Low Inventory, High Prices Slow Metro Detroit Home Sales in January

According to the January 2022 housing report from RE/MAX of Southeastern Michigan in Troy, home sales continue to feel the effects of low inventory and rising prices, dropping 10.5 percent over last January.
715
Wide green front lawns in traditional suburban residential neighborhood
According to RE/MAX of Southeastern Michigan’s January 2022 housing report, area home sales were slowed by a number of factors, including high prices and low supply. // Stock Photo

According to the January 2022 housing report from RE/MAX of Southeastern Michigan in Troy, home sales continue to feel the effects of low inventory and rising prices, dropping 10.5 percent over last January.

The drop — from 2,755 to 2,466 dwellings — is larger when compared month-over-month, with December 2021 seeing 3,550 home sales.
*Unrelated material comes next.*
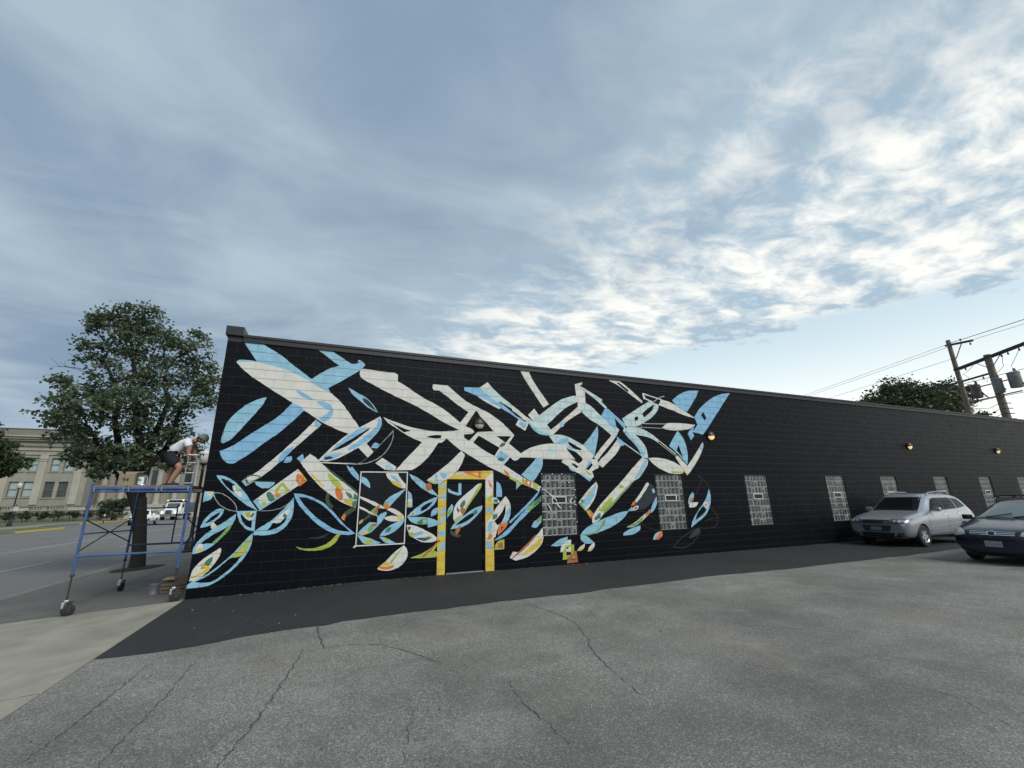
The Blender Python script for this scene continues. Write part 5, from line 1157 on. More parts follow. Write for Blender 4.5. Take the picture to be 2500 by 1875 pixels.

At the same time, the median sales price rose 4.8 percent to $251,750 year over year but was down from $264,375 month-over-month. Pending sales remain almost the same, dropping from 2,859 to 2,854 year-over-year and increasing from 2,819 month-over-month.

“We see many of the same factors that drove home sales and prices last year continue to be in place in 2022. Buyers remain active and are out there looking to buy,” says Jeanette Schneider, president of RE/MAX of Southeastern Michigan in Troy.

“Interest rates remain attractive, and a significant number of people have work-from-home options allowing them more flexibility in choosing where to live. Sellers continue to benefit from market conditions that in many cases offers a relatively quick sale and at favorable price and terms.”

Homes spent the same number of days on the market on average as they did last January and are only up one day — from 33 to 34 — over December 2021. The month’s supply remains low and nearly stagnant. With a six-month supply considered balanced, January had a 1.3-month supply. This is down 0.1 points both month-over-month and year-over-year.

Year-over-year data broken down by county shows Livingston saw by far the largest decrease in home sales, dropping from 169 to 111 (34.3 percent). Oakland County was second, dropping 13.4 percent from 971 to 841. Wayne County dropped 6.5 percent from 1,130 to 1,057, Macomb County dropped 5.8 percent from 485 to 457, and the city of Detroit dropped 2.1 percent from 282 to 276.

The median price was up significantly only in Detroit, jumping from a $52,500 average to $70,000 — 33.3 percent. Livingston’s average price increased from $319,000 to $338,000 (6 percent) and Wayne from $151,000 to $159,000 (5.3 percent). Macomb and Oakland counties saw the smallest, jumping from $206,000 to $215,000 (4.4 percent) and $284,500 to $295,000 (3.7 percent) respectively.

Only Livingston County saw an increase in average days spent on the market, from 32 to 34 (6.4 percent). Macomb County dropped one day, from 33 to 32. Oakland and Wayne counties saw identical drops, from 36 to 34 days. The city of Detroit dropped the largest number of days, from 59 to 52 (12.7 percent).